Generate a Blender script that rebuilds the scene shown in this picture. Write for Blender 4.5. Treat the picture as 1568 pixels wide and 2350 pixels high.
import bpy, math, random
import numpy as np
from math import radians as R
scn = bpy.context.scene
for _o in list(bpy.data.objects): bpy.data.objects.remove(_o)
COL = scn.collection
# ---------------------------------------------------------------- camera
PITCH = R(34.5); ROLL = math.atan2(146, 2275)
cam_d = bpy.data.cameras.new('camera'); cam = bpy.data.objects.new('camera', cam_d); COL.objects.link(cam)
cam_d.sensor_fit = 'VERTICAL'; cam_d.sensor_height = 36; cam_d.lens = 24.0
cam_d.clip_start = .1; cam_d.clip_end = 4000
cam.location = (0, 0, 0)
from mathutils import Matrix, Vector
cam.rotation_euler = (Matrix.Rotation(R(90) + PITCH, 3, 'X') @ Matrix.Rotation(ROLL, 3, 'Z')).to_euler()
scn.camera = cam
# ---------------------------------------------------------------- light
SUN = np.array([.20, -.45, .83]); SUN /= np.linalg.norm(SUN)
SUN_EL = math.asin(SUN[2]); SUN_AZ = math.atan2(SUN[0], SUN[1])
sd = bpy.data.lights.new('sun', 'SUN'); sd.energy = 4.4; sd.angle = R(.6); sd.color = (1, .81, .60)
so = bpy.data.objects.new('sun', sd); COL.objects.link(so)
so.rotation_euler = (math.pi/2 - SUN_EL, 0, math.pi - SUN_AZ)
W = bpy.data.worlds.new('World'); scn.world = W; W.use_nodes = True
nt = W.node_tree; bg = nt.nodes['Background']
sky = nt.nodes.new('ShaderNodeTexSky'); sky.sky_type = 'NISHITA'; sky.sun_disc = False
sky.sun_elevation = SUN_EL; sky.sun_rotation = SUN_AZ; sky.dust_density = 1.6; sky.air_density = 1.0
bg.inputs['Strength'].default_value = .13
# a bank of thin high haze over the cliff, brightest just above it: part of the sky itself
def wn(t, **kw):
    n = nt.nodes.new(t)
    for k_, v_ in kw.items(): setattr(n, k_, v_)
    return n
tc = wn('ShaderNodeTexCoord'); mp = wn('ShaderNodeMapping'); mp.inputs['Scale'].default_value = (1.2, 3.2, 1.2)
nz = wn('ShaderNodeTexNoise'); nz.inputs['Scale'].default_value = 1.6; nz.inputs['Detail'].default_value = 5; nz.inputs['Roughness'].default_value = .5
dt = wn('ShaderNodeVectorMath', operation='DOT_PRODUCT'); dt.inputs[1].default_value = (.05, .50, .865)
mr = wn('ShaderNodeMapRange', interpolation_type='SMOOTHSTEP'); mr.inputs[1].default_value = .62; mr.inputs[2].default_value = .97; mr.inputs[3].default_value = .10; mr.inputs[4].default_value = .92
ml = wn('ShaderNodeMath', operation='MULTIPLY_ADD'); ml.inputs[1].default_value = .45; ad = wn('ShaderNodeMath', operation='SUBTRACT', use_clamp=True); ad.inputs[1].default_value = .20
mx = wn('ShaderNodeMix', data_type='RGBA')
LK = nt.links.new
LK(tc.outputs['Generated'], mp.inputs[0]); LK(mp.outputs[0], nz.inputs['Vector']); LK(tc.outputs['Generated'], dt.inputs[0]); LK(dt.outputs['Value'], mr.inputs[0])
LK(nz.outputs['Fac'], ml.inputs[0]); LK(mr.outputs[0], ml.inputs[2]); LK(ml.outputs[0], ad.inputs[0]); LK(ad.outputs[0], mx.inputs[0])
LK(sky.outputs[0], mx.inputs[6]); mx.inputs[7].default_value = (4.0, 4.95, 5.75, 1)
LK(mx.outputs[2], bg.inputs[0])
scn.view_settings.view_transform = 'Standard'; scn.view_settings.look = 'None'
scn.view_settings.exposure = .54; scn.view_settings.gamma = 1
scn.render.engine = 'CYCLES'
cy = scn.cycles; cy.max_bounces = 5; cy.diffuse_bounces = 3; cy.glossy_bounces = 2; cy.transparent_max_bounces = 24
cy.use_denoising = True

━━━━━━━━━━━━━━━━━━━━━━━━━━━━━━

▸ **Requirement**:
Repeat the preceding lines exactly, please, every one of them.

▸ **Result**:
Generate a Blender script that rebuilds the scene shown in this picture. Write for Blender 4.5. Treat the picture as 1568 pixels wide and 2350 pixels high.
import bpy, math, random
import numpy as np
from math import radians as R
scn = bpy.context.scene
for _o in list(bpy.data.objects): bpy.data.objects.remove(_o)
COL = scn.collection
# ---------------------------------------------------------------- camera
PITCH = R(34.5); ROLL = math.atan2(146, 2275)
cam_d = bpy.data.cameras.new('camera'); cam = bpy.data.objects.new('camera', cam_d); COL.objects.link(cam)
cam_d.sensor_fit = 'VERTICAL'; cam_d.sensor_height = 36; cam_d.lens = 24.0
cam_d.clip_start = .1; cam_d.clip_end = 4000
cam.location = (0, 0, 0)
from mathutils import Matrix, Vector
cam.rotation_euler = (Matrix.Rotation(R(90) + PITCH, 3, 'X') @ Matrix.Rotation(ROLL, 3, 'Z')).to_euler()
scn.camera = cam
# ---------------------------------------------------------------- light
SUN = np.array([.20, -.45, .83]); SUN /= np.linalg.norm(SUN)
SUN_EL = math.asin(SUN[2]); SUN_AZ = math.atan2(SUN[0], SUN[1])
sd = bpy.data.lights.new('sun', 'SUN'); sd.energy = 4.4; sd.angle = R(.6); sd.color = (1, .81, .60)
so = bpy.data.objects.new('sun', sd); COL.objects.link(so)
so.rotation_euler = (math.pi/2 - SUN_EL, 0, math.pi - SUN_AZ)
W = bpy.data.worlds.new('World'); scn.world = W; W.use_nodes = True
nt = W.node_tree; bg = nt.nodes['Background']
sky = nt.nodes.new('ShaderNodeTexSky'); sky.sky_type = 'NISHITA'; sky.sun_disc = False
sky.sun_elevation = SUN_EL; sky.sun_rotation = SUN_AZ; sky.dust_density = 1.6; sky.air_density = 1.0
bg.inputs['Strength'].default_value = .13
# a bank of thin high haze over the cliff, brightest just above it: part of the sky itself
def wn(t, **kw):
    n = nt.nodes.new(t)
    for k_, v_ in kw.items(): setattr(n, k_, v_)
    return n
tc = wn('ShaderNodeTexCoord'); mp = wn('ShaderNodeMapping'); mp.inputs['Scale'].default_value = (1.2, 3.2, 1.2)
nz = wn('ShaderNodeTexNoise'); nz.inputs['Scale'].default_value = 1.6; nz.inputs['Detail'].default_value = 5; nz.inputs['Roughness'].default_value = .5
dt = wn('ShaderNodeVectorMath', operation='DOT_PRODUCT'); dt.inputs[1].default_value = (.05, .50, .865)
mr = wn('ShaderNodeMapRange', interpolation_type='SMOOTHSTEP'); mr.inputs[1].default_value = .62; mr.inputs[2].default_value = .97; mr.inputs[3].default_value = .10; mr.inputs[4].default_value = .92
ml = wn('ShaderNodeMath', operation='MULTIPLY_ADD'); ml.inputs[1].default_value = .45; ad = wn('ShaderNodeMath', operation='SUBTRACT', use_clamp=True); ad.inputs[1].default_value = .20
mx = wn('ShaderNodeMix', data_type='RGBA')
LK = nt.links.new
LK(tc.outputs['Generated'], mp.inputs[0]); LK(mp.outputs[0], nz.inputs['Vector']); LK(tc.outputs['Generated'], dt.inputs[0]); LK(dt.outputs['Value'], mr.inputs[0])
LK(nz.outputs['Fac'], ml.inputs[0]); LK(mr.outputs[0], ml.inputs[2]); LK(ml.outputs[0], ad.inputs[0]); LK(ad.outputs[0], mx.inputs[0])
LK(sky.outputs[0], mx.inputs[6]); mx.inputs[7].default_value = (4.0, 4.95, 5.75, 1)
LK(mx.outputs[2], bg.inputs[0])
scn.view_settings.view_transform = 'Standard'; scn.view_settings.look = 'None'
scn.view_settings.exposure = .54; scn.view_settings.gamma = 1
scn.render.engine = 'CYCLES'
cy = scn.cycles; cy.max_bounces = 5; cy.diffuse_bounces = 3; cy.glossy_bounces = 2; cy.transparent_max_bounces = 24
cy.use_denoising = True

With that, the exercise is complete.